This has been a week without precedent in European politics. Never before has a European Commission resigned en masse. In choosing to do so in the early hours of Tuesday morning by unanimous decision of the 20 Commissioners, the college restored a modicum of dignity and integrity to itself but rest assured if it did not go it would have been pushed. The resignation was a necessary and proportionate response to the devastating critique contained in the report of the committee of experts appointed by the European Parliament after its censure debate of January last.
Like all political stand-offs, this is one whose origins are wide and deep. In part the Santer Commission became a victim of its own willingness to expose fraud and corruption.
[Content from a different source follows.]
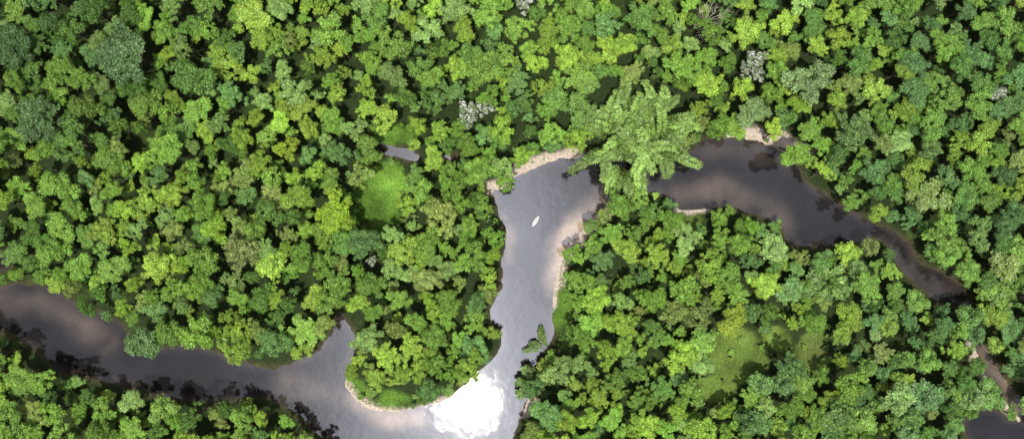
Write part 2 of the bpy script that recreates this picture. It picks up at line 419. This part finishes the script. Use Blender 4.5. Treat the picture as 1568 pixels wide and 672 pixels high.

In part it was a victim of the chaotic, under-managed and sometimes unmanaged growth of responsibilities during the Delors years. Ultimately, however, this Commission was the author of its own demise.
Last March the European Parliament refused to grant discharge to the Commission for the 1996 budget. This refusal was based on grave evidence of mismanagement and irregularities presented both by the European Court of Auditors and the Internal Audit division of the European Commission.
The Parliament set a December deadline for reconsidering the discharge question. In the interim tension grew between the two institutions as MEPs on the budget control committee perceived a reluctance and at times an arrogance on the part of the Commission or some of its officials in revealing to the Parliament, as a budget authority, what had gone on. Nonetheless much progress was made in trying to address the concerns raised.
Come December not too much attention was paid to the work of the Parliament but, reported or not, that work went on. In an extremely ill-advised move on the eve of the sensitive budget discharge vote the Commission provoked the Parliament with a demand to back them or sack them, a move supported by the largest political group in the House, the Socialists. This had the parliamentary effect of snatching defeat from the jaws of victory and of propelling us inevitably towards a different and deeper debate which came in January.
The Socialists tabled a pseudo-motion of censure but said they planned to vote confidence in the Commission. To many of us in the Parliament, the unwillingness of the Commission simply to live with the consequences of a parliamentary vote was unacceptably arrogant.
My group, the Liberals, opted for a strategy that shifted the debate from the relatively narrow ground of the politics of accountancy to the much wider ground of the politics of accountability.
This was accompanied by a tactical toughness that insisted on individual political accountability and responsibility by naming names. We named two Commissioners, Ms Edith Cresson and Mr Manuel Marin.
Neither was chosen at random. The evidence available to us commended this choice. We invited both to attend a group meeting in Strasbourg. Marin impressed. Cresson provoked.
In the final analysis our resolution sought just Ms Cresson's resignation. We lost the vote but won the war in shifting the debate on to accountability. What followed was the appointment of the Committee of Independent Experts and yesterday's damning report.
In the punctuation of the politics of this affair, January was merely a comma, yesterday the full stop. We are in the process of creating a new, minimum and acceptable European norm for the management of public affairs in the Community institutions which does not permit cultural exceptional-ism. Hiring one's dentist to do work of dubious if any European value may be acceptable in some political cultures but will never again be allowed at the level of the European Commission.
More fundamentally, what has been established by the work of the Expert Committee is that individual Commissioner accountability does matter and will count in the future. Eventually the Treaty will need to be changed to recognise that there can be no executive responsibility without full public accountability. Anything less risks undermining the legitimacy of the Commission.
Equally it is clear that the Commission, its services, its senior management, its systems and its control mechanisms all need root-and-branch radical reform. The Commission has been too willing too often to say Yes and expose itself to difficulties as a result of gross under-resourcing. All the institutions must share a responsibility for this, especially the member-state governments, at the level of the Council, who frequently will the policy ends but not the budgetary means. There is a serious lesson here for the enlargement process.
At the end of the German presidency, the heads of government or state will have to nominate the Commission President for the new millennium.
We all need to learn the lesson of the last nomination. Jacques Santer was put in deliberately as safe if unspectacular. He is a decent skin but has lacked the mettle for the job in hand. In January, when his Commission was on the ropes, Santer's defence was pathetic. He soaked up punishment like a punch-bag but threw no punches of his own. I am certain the Parliament will not indulge the Council in any equivalent antics in future.
For the Parliament itself this entire debate has represented a coming of age, a new maturity in understanding its democratic rights and in its capacity to empower itself to act in the public interest.
From now on the Parliament will insist on a partnership of equality, not that we should be first among equals in terms of European institutions but that we should be an equal among equals.
The Santer Commission has lost its moral authority to govern and will have to go. By May the Parliament expects to have a new interim Commission in place and in the second half of the year there will be a new mandate to appoint the Commission for the new millennium. Meanwhile the Berlin Summit and Agenda 2000 can proceed unhindered.
It is a fantastic time to be involved in European politics and as leader of the Liberal Group I am proud that my group had the courage of its convictions and took a risk for democracy last January.
Pat Cox is President of the European Liberal Group and an Independent MEP for Munster.